Poprosił o romans, dostał książkę religijną
Ignacy urodził się w 1491 roku w zamku Loyola należącym do bogatego arystokraty baskijskiego. Był najmłodszym z trzynaściorga dzieci. Wkrótce po porodzie zmarła jego matka.
Młode lata nie wskazywały, by Loyola miał jakieś inklinacje do życia kapłańskiego, a tym bardziej zakonnego. Młody rycerz spędzał czas na hazardowych grach, zabawach i pojedynkach. Był odważny i fascynowała go wojna.
Mając trzydzieści lat, wziął udział w wojnie hiszpańsko-francuskiej. W czasie bitwy o Pampelunę został ciężko ranny.

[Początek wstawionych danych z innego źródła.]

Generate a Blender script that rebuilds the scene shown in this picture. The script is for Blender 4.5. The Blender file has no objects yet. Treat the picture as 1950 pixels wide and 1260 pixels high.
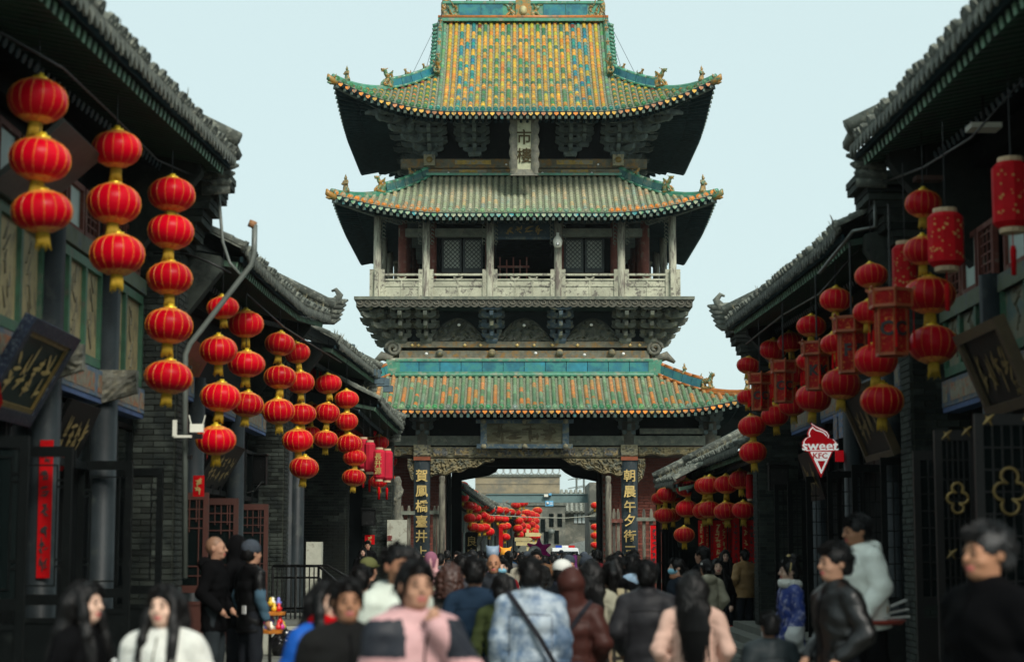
import bpy, math, random
import numpy as np
from mathutils import Vector, Matrix, noise
from mathutils.bvhtree import BVHTree

SC = bpy.context.scene
C = SC.collection
rnd = random.Random(7)
R = math.radians

# ------------------------------------------------------------------ camera, sky, sun, exposure
F = 3500.0                      # focal length in photo pixels (photo 1950 x 1260)
CAM_Z = 1.7
PITCH = math.atan(420.0 / F)
cam_d = bpy.data.cameras.new('camera')
cam = bpy.data.objects.new('camera', cam_d)
C.objects.link(cam)
cam.location = (0, 0, CAM_Z)
cam.rotation_euler = (R(90) + PITCH, 0, 0)
cam_d.sensor_width = 36
cam_d.lens = 36 * F / 1950
cam_d.clip_end = 2000
cam_d.clip_start = 0.1
cam_d.dof.use_dof = True
cam_d.dof.focus_distance = 52.5
cam_d.dof.aperture_fstop = 1.75
cam_d.dof.aperture_blades = 0
SC.camera = cam

world = bpy.data.worlds.new('World')
SC.world = world
world.use_nodes = True
wt = world.node_tree
bg = wt.nodes['Background']
sky = wt.nodes.new('ShaderNodeTexSky')
sky.sky_type = 'NISHITA'
sky.sun_disc = False
SUN_EL, SUN_AZ = R(42), R(152)          # sun high behind the camera, to the right
sky.sun_elevation = SUN_EL
sky.sun_rotation = SUN_AZ
sky.dust_density = 3.0
veil = wt.nodes.new('ShaderNodeMix')     # high overcast: an even pale veil over the clear sky
veil.data_type = 'RGBA'
veil.inputs[0].default_value = 0.9
veil.inputs[7].default_value = (2.93, 3.62, 3.56, 1)
wt.links.new(sky.outputs[0], veil.inputs[6])
wt.links.new(veil.outputs[2], bg.inputs[0])
bg.inputs[1].default_value = 0.1

sun_d = bpy.data.lights.new('sun', 'SUN')
sun_d.energy = 1.5
sun_d.angle = R(20)
sun_d.color = (1.0, 0.95, 0.86)
sun = bpy.data.objects.new('sun', sun_d)
C.objects.link(sun)
sd = Vector((math.sin(SUN_AZ) * math.cos(SUN_EL), math.cos(SUN_AZ) * math.cos(SUN_EL), math.sin(SUN_EL)))
sun.rotation_euler = sd.to_track_quat('Z', 'Y').to_euler()
sun.location = (8, -8, 20)
SC.view_settings.view_transform = 'Standard'
SC.view_settings.look = 'None'
SC.view_settings.gamma = 1
SC.view_settings.use_curve_mapping = False
SC.view_settings.exposure = 1.25
SC.render.engine = 'CYCLES'
SC.cycles.use_denoising = True
SC.cycles.max_bounces = 6
SC.cycles.diffuse_bounces = 3
SC.cycles.glossy_bounces = 2
SC.cycles.transmission_bounces = 3
SC.cycles.volume_bounces = 0


def W(px, py, d):
    """the point of the place seen at photo pixel (px, py) at forward distance d"""
    u, v = px - 975.0, 630.0 - py
    c, s = math.cos(PITCH), math.sin(PITCH)
    t = d / (F * c - v * s)
    return Vector((u * t, d, CAM_Z + (F * s + v * c) * t))


# ------------------------------------------------------------------ mesh and object helpers
ORG = {}


def thing(name, label, cat, loc=(0, 0, 0), rz=0.0, group=None, kind=None):
    o = bpy.data.objects.new(name, None)
    C.objects.link(o)
    o.empty_display_size = 0.3
    o.location = loc
    o.rotation_euler = (0, 0, rz)
    tag(o, label, cat, group, kind)
    ORG[o] = Vector(loc)
    return o


def tag(o, label=None, cat=None, group=None, kind=None):
    if label: o['label'] = label
    if cat: o['category'] = cat
    if group: o['group'] = group
    if kind: o['kind'] = kind
    return o


def link(name, me, parent=None, loc=(0, 0, 0), rot=None, scale=None, col=None):
    o = bpy.data.objects.new(name, me)
    C.objects.link(o)
    if parent is not None: o.parent = parent
    o.location = loc
    if rot is not None:
        o.rotation_euler = rot if not isinstance(rot, Matrix) else rot.to_euler()
    if scale is not None: o.scale = scale
    if col is not None: o.color = (col[0], col[1], col[2], 1)
    return o


def org(o):
    """world origin of an unrotated building frame"""
    v = Vector((0, 0, 0))
    while o is not None:
        v += ORG.get(o, Vector(o.location))
        o = o.parent if o not in ORG else None
    return v


class MB:
    def __init__(s):
        s.v, s.f, s.m, s.c = [], [], [], []
        s.mi = 0
        s.col = None

    def add(s, vs, fs):
        b = len(s.v)
        s.v.extend([tuple(p) for p in vs])
        for f in fs:
            s.f.append(tuple(b + i for i in f))
            s.m.append(s.mi)
            s.c.append(s.col)
        return s

    def box(s, c, size, rot=None):
        hx, hy, hz = size[0] / 2, size[1] / 2, size[2] / 2
        vs = [Vector((x, y, z)) for x in (-hx, hx) for y in (-hy, hy) for z in (-hz, hz)]
        if rot is not None: vs = [rot @ p for p in vs]
        c = Vector(c)
        return s.add([p + c for p in vs], [(0, 1, 3, 2), (4, 6, 7, 5), (0, 4, 5, 1), (2, 3, 7, 6), (0, 2, 6, 4), (1, 5, 7, 3)])

    def bx(s, x0, x1, y0, y1, z0, z1):
        return s.box(((x0 + x1) / 2, (y0 + y1) / 2, (z0 + z1) / 2), (abs(x1 - x0), abs(y1 - y0), abs(z1 - z0)))

    def bar(s, p0, p1, w, h, up=(0, 0, 1)):
        p0, p1 = Vector(p0), Vector(p1)
        d = (p1 - p0)
        L = d.length
        if L < 1e-6: return s
        d /= L
        up = Vector(up)
        x = d.cross(up)
        if x.length < 1e-4: x = d.cross(Vector((1, 0, 0)))
        x.normalize()
        z = x.cross(d)
        rot = Matrix((x, d, z)).transposed()
        return s.box((p0 + p1) / 2, (w, L, h), rot)

    def tube(s, pts, rad, n=8, caps=True):
        pts = [Vector(p) for p in pts]
        if not hasattr(rad, '__len__'): rad = [rad] * len(pts)
        vs, fs = [], []
        prev = None
        for i, p in enumerate(pts):
            a, b = pts[max(0, i - 1)], pts[min(len(pts) - 1, i + 1)]
            d = (b - a).normalized()
            if prev is None:
                x = d.cross(Vector((0, 0, 1)))
                if x.length < 1e-3: x = d.cross(Vector((0, 1, 0)))
            else:
                x = prev - d * prev.dot(d)
            x.normalize()
            prev = x
            y = d.cross(x)
            for k in range(n):
                a_ = 2 * math.pi * k / n
                vs.append(p + (x * math.cos(a_) + y * math.sin(a_)) * rad[i])
        for i in range(len(pts) - 1):
            for k in range(n):
                k2 = (k + 1) % n
                fs.append((i * n + k, i * n + k2, (i + 1) * n + k2, (i + 1) * n + k))
        if caps:
            fs.append(tuple(range(n - 1, -1, -1)))
            fs.append(tuple((len(pts) - 1) * n + k for k in range(n)))
        return s.add(vs, fs)

    def lathe(s, prof, n=12, c=(0, 0, 0)):
        c = Vector(c)
        vs, fs = [], []
        for r, z in prof:
            for k in range(n):
                a = 2 * math.pi * k / n
                vs.append(c + Vector((r * math.cos(a), r * math.sin(a), z)))
        for i in range(len(prof) - 1):
            for k in range(n):
                k2 = (k + 1) % n
                fs.append((i * n + k, i * n + k2, (i + 1) * n + k2, (i + 1) * n + k))
        if prof[0][0] > 1e-4: fs.append(tuple(range(n - 1, -1, -1)))
        if prof[-1][0] > 1e-4: fs.append(tuple((len(prof) - 1) * n + k for k in range(n)))
        return s.add(vs, fs)

    def prism(s, poly, t, o=(0, 0, 0), ux=(1, 0, 0), uy=(0, 0, 1)):
        """poly in 2D (ux, uy), extruded by t along ux x uy, starting at o"""
        o, ux, uy = Vector(o), Vector(ux), Vector(uy)
        nrm = ux.cross(uy).normalized()
        n = len(poly)
        area = sum(poly[i][0] * poly[(i + 1) % n][1] - poly[(i + 1) % n][0] * poly[i][1] for i in range(n))
        if area < 0: poly = poly[::-1]
        vs = [o + ux * p[0] + uy * p[1] for p in poly] + [o + ux * p[0] + uy * p[1] + nrm * t for p in poly]
        fs = [tuple(range(n - 1, -1, -1)), tuple(range(n, 2 * n))]
        for i in range(n):
            j = (i + 1) % n
            fs.append((i, j, n + j, n + i))
        if t < 0: fs = [f[::-1] for f in fs]
        return s.add(vs, fs)

    def grid(s, P, closed=False):
        """P[i][j] rows of points -> quads"""
        n, m = len(P), len(P[0])
        vs = [p for r in P for p in r]
        fs = [(i * m + j, i * m + j + 1, (i + 1) * m + j + 1, (i + 1) * m + j) for i in range(n - 1) for j in range(m - 1)]
        return s.add(vs, fs)

    def mesh(s, name, mats, smooth=False, off=(0, 0, 0)):
        me = bpy.data.meshes.new(name)
        ox, oy, oz = off
        me.from_pydata([(x - ox, y - oy, z - oz) for x, y, z in s.v], [], s.f)
        if not isinstance(mats, (list, tuple)): mats = [mats]
        for m in mats: me.materials.append(m)
        if len(mats) > 1: me.polygons.foreach_set('material_index', s.m)
        if smooth: me.polygons.foreach_set('use_smooth', [True] * len(s.f))
        if any(c is not None for c in s.c):
            at = me.color_attributes.new('Col', 'FLOAT_COLOR', 'CORNER')
            buf = []
            for f, c in zip(s.f, s.c):
                c = c or (1, 1, 1)
                buf.extend((c[0], c[1], c[2], 1.0) * len(f))
            at.data.foreach_set('color', buf)
        me.update()
        return me

    def build(s, name, mats, parent=None, smooth=False, col=None, world=True, kind=None):
        off = org(parent) if (parent is not None and world) else (0, 0, 0)
        o = link(name, s.mesh(name, mats, smooth, off), parent, col=col)
        if kind: o['kind'] = kind
        return o


# ------------------------------------------------------------------ materials
MATS = {}


def lin(h):
    """sRGB hex or 0-255 triple to linear"""
    if isinstance(h, str): h = [int(h[i:i + 2], 16) for i in (0, 2, 4)]
    return tuple((c / 255 / 12.92) if c / 255 < .04045 else ((c / 255 + .055) / 1.055) ** 2.4 for c in h)


def mat(name, col=(.5, .5, .5), rough=.7, var=.35, scale=6.0, bump=.2, bscale=40.0, src=None, spec=.5, metal=0.0,
        wear=None, wear_amt=.35, wear_scale=5.0, stretch=(1, 1, 1), sheen=0.0, transl=0.0, coat=0.0, rnd_amt=.15, dirt=0.0, alpha=None, bdist=.01):
    if name in MATS: return MATS[name]
    m = bpy.data.materials.new(name)
    m.use_nodes = True
    nt = m.node_tree
    N, L = nt.nodes, nt.links
    bs = N['Principled BSDF']
    geo = N.new('ShaderNodeNewGeometry')
    mp = N.new('ShaderNodeMapping')
    mp.inputs['Scale'].default_value = stretch
    L.new(geo.outputs['Position'], mp.inputs['Vector'])
    oi = N.new('ShaderNodeObjectInfo')
    if src == 'obj':
        base = oi.outputs['Color']
    elif src == 'attr':
        a = N.new('ShaderNodeVertexColor')
        a.layer_name = 'Col'
        base = a.outputs['Color']
    else:
        r_ = N.new('ShaderNodeRGB')
        r_.outputs[0].default_value = (*col, 1)
        base = r_.outputs[0]
    n1 = N.new('ShaderNodeTexNoise')
    n1.inputs['Scale'].default_value = scale
    n1.inputs['Detail'].default_value = 6
    n1.inputs['Roughness'].default_value = .65
    L.new(mp.outputs[0], n1.inputs['Vector'])
    # tone = 1 + var*(noise-.5)*2 + rnd*(random-.5)
    mr = N.new('ShaderNodeMapRange')
    mr.inputs['From Min'].default_value = .25
    mr.inputs['From Max'].default_value = .75
    mr.inputs['To Min'].default_value = 1 - var
    mr.inputs['To Max'].default_value = 1 + var
    L.new(n1.outputs['Fac'], mr.inputs['Value'])
    mr2 = N.new('ShaderNodeMapRange')
    mr2.inputs['To Min'].default_value = 1 - rnd_amt
    mr2.inputs['To Max'].default_value = 1 + rnd_amt
    L.new(oi.outputs['Random'], mr2.inputs['Value'])
    mul = N.new('ShaderNodeMath')
    mul.operation = 'MULTIPLY'
    L.new(mr.outputs[0], mul.inputs[0])
    L.new(mr2.outputs[0], mul.inputs[1])
    mx = N.new('ShaderNodeVectorMath')
    mx.operation = 'SCALE'
    L.new(base, mx.inputs[0])
    L.new(mul.outputs[0], mx.inputs['Scale'])
    out = mx.outputs[0]
    if wear is not None:
        n2 = N.new('ShaderNodeTexNoise')
        n2.inputs['Scale'].default_value = wear_scale
        n2.inputs['Detail'].default_value = 8
        n2.inputs['Roughness'].default_value = .7
        L.new(mp.outputs[0], n2.inputs['Vector'])
        rp = N.new('ShaderNodeMapRange')
        rp.inputs['From Min'].default_value = .62 - wear_amt * .35
        rp.inputs['From Max'].default_value = .70 - wear_amt * .25
        L.new(n2.outputs['Fac'], rp.inputs['Value'])
        mw = N.new('ShaderNodeMix')
        mw.data_type = 'RGBA'
        L.new(rp.outputs[0], mw.inputs[0])
        L.new(out, mw.inputs[6])
        mw.inputs[7].default_value = (*wear, 1)
        out = mw.outputs[2]
    L.new(out, bs.inputs['Base Color'])
    bs.inputs['Roughness'].default_value = rough
    bs.inputs['Specular IOR Level'].default_value = spec
    bs.inputs['Metallic'].default_value = metal
    if sheen: bs.inputs['Sheen Weight'].default_value = sheen
    if coat:
        bs.inputs['Coat Weight'].default_value = coat
        bs.inputs['Coat Roughness'].default_value = .15
    if bump:
        n3 = N.new('ShaderNodeTexNoise')
        n3.inputs['Scale'].default_value = bscale
        n3.inputs['Detail'].default_value = 4
        L.new(mp.outputs[0], n3.inputs['Vector'])
        bp = N.new('ShaderNodeBump')
        bp.inputs['Strength'].default_value = bump
        bp.inputs['Distance'].default_value = bdist
        L.new(n3.outputs['Fac'], bp.inputs['Height'])
        L.new(bp.outputs[0], bs.inputs['Normal'])
    if transl:
        tr = N.new('ShaderNodeBsdfTranslucent')
        L.new(out, tr.inputs['Color'])
        ms = N.new('ShaderNodeMixShader')
        ms.inputs[0].default_value = transl
        L.new(bs.outputs[0], ms.inputs[1])
        L.new(tr.outputs[0], ms.inputs[2])
        L.new(ms.outputs[0], N['Material Output'].inputs['Surface'])
    MATS[name] = m
    return m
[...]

Trafiła go kula armatnia, która obtarła mu jedną nogę, a drugą zmiażdżyła poniżej kolana.
Rycerscy Francuzi (takie to były czasy) odtransportowali młodego wojaka do domu, gdzie spędził długie miesiące na rekonwalescencji.
Znudzony przymusową bezczynnością poprosił o książkę: romans lub opowieść rycerską. Takich pozycji w szczupłej zamkowej bibliotece jednak nie było. Do rąk chorego trafiła natomiast katalońska edycja "Vita Christi" - dzieło religijne stanowiące syntezę opowieści biblijnych i tekstów ojców Kościoła. Książka zafascynowała Ignacego.